COMMENT: Digital transformation in insurance

The digitisation megatrend is transforming consumer expectations across the globe, as internet and mobile phone usage increase year-on-year. The sheer pace and scale of this trend is forcing businesses to re-evaluate and adapt, and to engage with new ways of doing business to avoid lagging behind the curve.

The impact of this digital revolution has been keenly felt in the manufacturing and retail sectors, with the shift to e-commerce and wider technological change redefining risk for the sector and posing challenges as supply chains become digitised.

The implications for insurers, though, and for insurance and risk managers are considerable – and there are huge opportunities for those that accept how critical a business issue digital transformation now is.

And it seems that insurers are beginning to address the core challenges of innovation, seeking new ways to optimise operations and processes while focusing on driving and implementing their digital strategies.

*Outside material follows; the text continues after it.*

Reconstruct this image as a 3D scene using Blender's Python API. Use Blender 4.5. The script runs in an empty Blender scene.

According to DLA Piper’s recent paper ‘Digital Transformation in the Insurance Sector’, the traditional models of the insurance sector are undergoing a substantial rate of change, spurred on by technological developments such as big data, artificial intelligence and agile working methods, as well as disruption caused by new business models such as peer-to-peer and the growth of Insurtech and new market entrants.
The law firm says the next step will be to examine the key legal, regulatory and commercial challenges facing insurers as they seek to navigate the increasingly advanced and innovative digital market.

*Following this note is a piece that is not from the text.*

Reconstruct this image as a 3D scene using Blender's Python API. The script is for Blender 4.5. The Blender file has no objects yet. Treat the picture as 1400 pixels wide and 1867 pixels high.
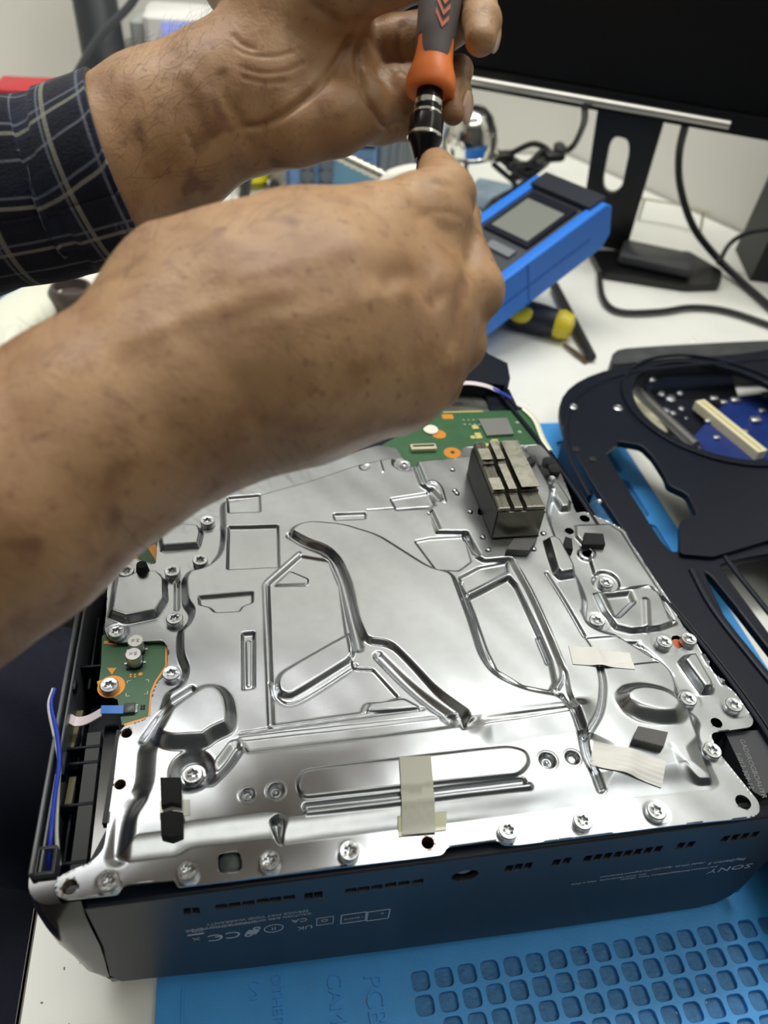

We are entering an era in which improved technology and knowledge are enabling disruptive (in a good sense) innovations that enable us to work and live in completely new ways – an era in which entirely new markets will need to be created that offer new and better ways to satisfy the changed needs of tomorrow’s consumers and customers.
Disruptive innovation will by its very nature upturn many of the concepts the industry has come to accept, and it will be difficult to implement to begin with, but the opportunities involved in it far outweigh the risks of not doing so.

“Disruption represents huge opportunity,” according to CEO, AXA Corporate Solutions UK, Gaëlle Tortuyaux, “Especially if we can work together as a team – risk managers, brokers and insurers – to disrupt rather than being disrupted, harnessing its power to foster mutual success rather than merely seeing it as barrier or hindrance.”
The ongoing trend towards digitisation has produced huge efficiencies across a wide range of sectors, but has also increased their risk profile – most obviously through cyber vulnerabilities.

The insurance industry has until recently lagged behind more innovative sectors such as retail and banking, but that is all in the past, and insurers are now very much focused on the future.